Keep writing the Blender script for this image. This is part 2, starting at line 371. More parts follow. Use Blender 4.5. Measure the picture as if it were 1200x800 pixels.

----------------------------------------

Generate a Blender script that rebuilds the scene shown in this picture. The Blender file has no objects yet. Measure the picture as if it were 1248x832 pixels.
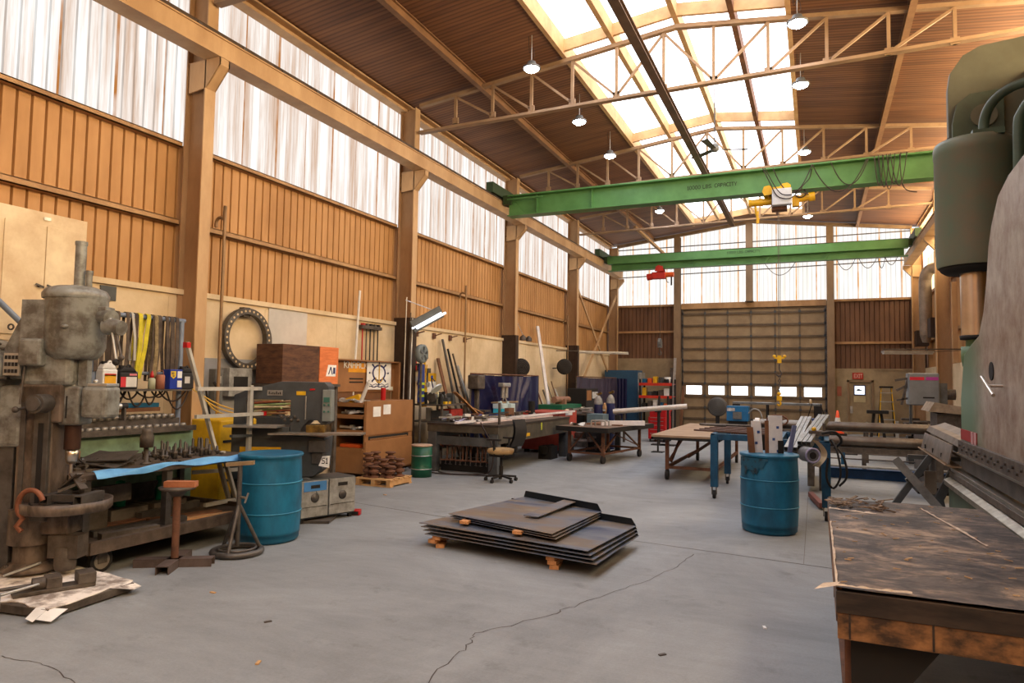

----------------------------------------

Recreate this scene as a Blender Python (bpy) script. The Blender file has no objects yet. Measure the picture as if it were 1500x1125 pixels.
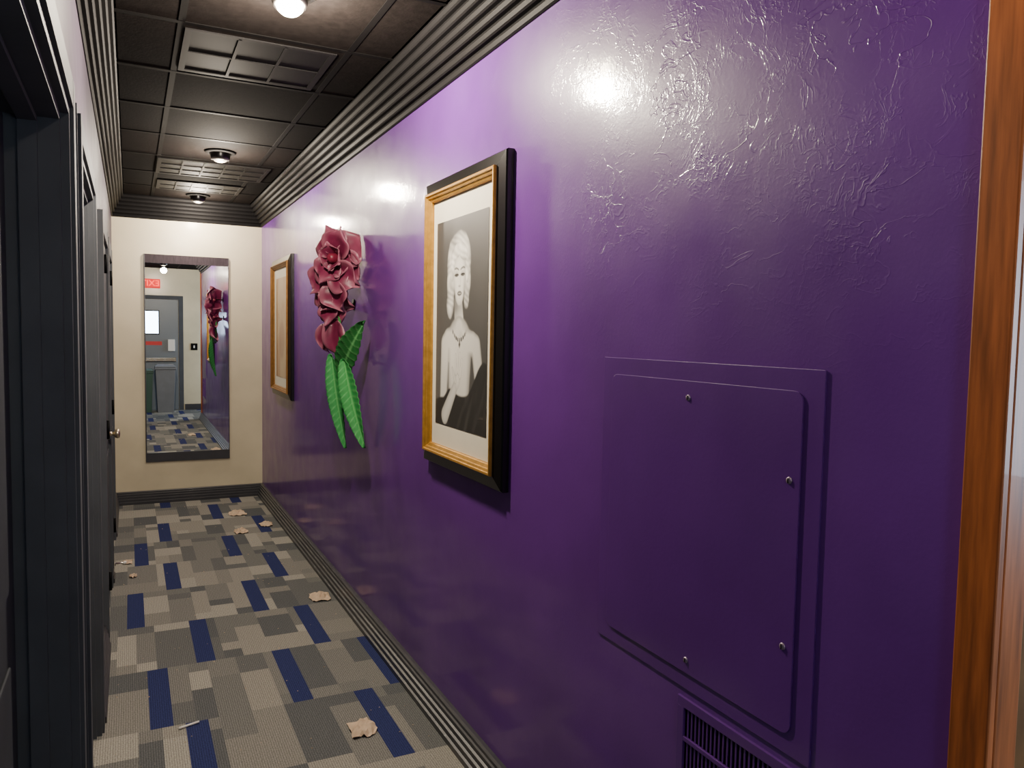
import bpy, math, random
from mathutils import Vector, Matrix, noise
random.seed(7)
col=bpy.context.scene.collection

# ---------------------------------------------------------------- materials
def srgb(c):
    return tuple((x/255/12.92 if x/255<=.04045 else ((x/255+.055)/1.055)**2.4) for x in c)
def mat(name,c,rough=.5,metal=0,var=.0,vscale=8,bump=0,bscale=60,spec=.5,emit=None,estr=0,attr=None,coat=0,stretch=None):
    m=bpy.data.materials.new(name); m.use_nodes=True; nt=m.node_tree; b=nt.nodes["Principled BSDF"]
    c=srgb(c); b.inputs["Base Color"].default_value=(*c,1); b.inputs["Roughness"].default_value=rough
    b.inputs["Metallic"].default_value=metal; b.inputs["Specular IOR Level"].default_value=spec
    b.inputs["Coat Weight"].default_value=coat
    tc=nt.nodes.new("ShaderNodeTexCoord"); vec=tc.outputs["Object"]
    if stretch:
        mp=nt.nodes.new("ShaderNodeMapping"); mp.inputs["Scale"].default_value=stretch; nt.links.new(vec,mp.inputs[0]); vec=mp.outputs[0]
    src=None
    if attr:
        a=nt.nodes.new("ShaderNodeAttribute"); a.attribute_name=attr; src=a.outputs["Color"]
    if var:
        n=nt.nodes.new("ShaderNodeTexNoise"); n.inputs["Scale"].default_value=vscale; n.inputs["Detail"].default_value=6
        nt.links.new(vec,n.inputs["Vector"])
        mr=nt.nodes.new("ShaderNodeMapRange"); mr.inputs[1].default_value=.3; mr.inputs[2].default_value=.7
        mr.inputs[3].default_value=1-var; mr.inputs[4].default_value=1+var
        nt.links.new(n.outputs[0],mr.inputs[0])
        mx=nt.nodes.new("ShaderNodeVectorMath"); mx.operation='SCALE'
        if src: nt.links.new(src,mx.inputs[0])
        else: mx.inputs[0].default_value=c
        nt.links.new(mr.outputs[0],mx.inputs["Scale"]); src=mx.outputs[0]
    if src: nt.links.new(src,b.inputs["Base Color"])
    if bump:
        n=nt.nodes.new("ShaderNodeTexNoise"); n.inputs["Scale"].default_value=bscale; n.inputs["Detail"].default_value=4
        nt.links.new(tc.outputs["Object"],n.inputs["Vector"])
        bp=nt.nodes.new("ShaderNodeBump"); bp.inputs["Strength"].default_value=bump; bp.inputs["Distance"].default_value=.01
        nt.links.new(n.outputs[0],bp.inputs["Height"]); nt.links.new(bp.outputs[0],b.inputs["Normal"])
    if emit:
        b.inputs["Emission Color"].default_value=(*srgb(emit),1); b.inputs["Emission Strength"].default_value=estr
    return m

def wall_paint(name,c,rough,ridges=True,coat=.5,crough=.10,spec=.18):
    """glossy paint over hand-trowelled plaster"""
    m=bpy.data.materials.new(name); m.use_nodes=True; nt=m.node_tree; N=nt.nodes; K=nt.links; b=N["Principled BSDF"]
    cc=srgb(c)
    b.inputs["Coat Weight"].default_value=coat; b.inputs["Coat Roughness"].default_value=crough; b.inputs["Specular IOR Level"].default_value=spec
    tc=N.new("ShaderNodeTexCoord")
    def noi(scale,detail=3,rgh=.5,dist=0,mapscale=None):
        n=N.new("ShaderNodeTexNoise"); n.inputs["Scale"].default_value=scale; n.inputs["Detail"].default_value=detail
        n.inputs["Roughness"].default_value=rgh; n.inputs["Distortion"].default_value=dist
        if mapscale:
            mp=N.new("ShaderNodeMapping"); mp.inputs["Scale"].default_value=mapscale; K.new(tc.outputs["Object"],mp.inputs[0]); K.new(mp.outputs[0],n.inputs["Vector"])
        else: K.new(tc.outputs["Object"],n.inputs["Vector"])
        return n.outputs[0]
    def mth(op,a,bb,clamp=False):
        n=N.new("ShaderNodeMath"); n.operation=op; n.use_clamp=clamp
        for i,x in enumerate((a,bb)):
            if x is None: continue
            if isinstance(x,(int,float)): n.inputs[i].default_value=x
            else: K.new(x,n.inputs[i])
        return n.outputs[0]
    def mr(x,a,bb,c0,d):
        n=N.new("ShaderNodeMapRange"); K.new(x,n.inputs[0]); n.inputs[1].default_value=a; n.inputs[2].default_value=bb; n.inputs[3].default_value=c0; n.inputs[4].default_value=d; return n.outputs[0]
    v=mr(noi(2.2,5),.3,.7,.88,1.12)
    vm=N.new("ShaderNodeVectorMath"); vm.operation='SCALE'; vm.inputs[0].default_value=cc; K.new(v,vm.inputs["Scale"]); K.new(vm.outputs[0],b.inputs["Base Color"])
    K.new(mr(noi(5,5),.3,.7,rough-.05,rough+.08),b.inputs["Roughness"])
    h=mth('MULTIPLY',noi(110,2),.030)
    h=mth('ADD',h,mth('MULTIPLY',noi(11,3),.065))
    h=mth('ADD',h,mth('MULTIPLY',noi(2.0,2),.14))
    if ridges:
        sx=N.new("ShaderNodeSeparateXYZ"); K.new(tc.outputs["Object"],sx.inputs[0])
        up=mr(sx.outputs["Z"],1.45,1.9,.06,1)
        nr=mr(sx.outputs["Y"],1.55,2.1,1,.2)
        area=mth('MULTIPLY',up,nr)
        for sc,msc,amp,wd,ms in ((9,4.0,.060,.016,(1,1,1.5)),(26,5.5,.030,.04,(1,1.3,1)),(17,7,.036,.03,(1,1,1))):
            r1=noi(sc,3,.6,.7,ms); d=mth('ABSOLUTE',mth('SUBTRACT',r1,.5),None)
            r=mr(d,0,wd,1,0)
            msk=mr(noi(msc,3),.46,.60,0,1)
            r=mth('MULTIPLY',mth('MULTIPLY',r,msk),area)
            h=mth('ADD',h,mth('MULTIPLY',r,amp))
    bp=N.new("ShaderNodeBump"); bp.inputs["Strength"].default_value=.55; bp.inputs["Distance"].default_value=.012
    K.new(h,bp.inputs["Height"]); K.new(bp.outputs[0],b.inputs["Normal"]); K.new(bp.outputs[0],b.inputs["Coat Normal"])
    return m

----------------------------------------

• **Task to complete**: Review the material and copy each line in which the word "scene" appears.

• **Exercise solution**:
Generate a Blender script that rebuilds the scene shown in this picture. The Blender file has no objects yet. Measure the picture as if it were 1248x832 pixels.
Recreate this scene as a Blender Python (bpy) script. The Blender file has no objects yet. Measure the picture as if it were 1500x1125 pixels.
col=bpy.context.scene.collection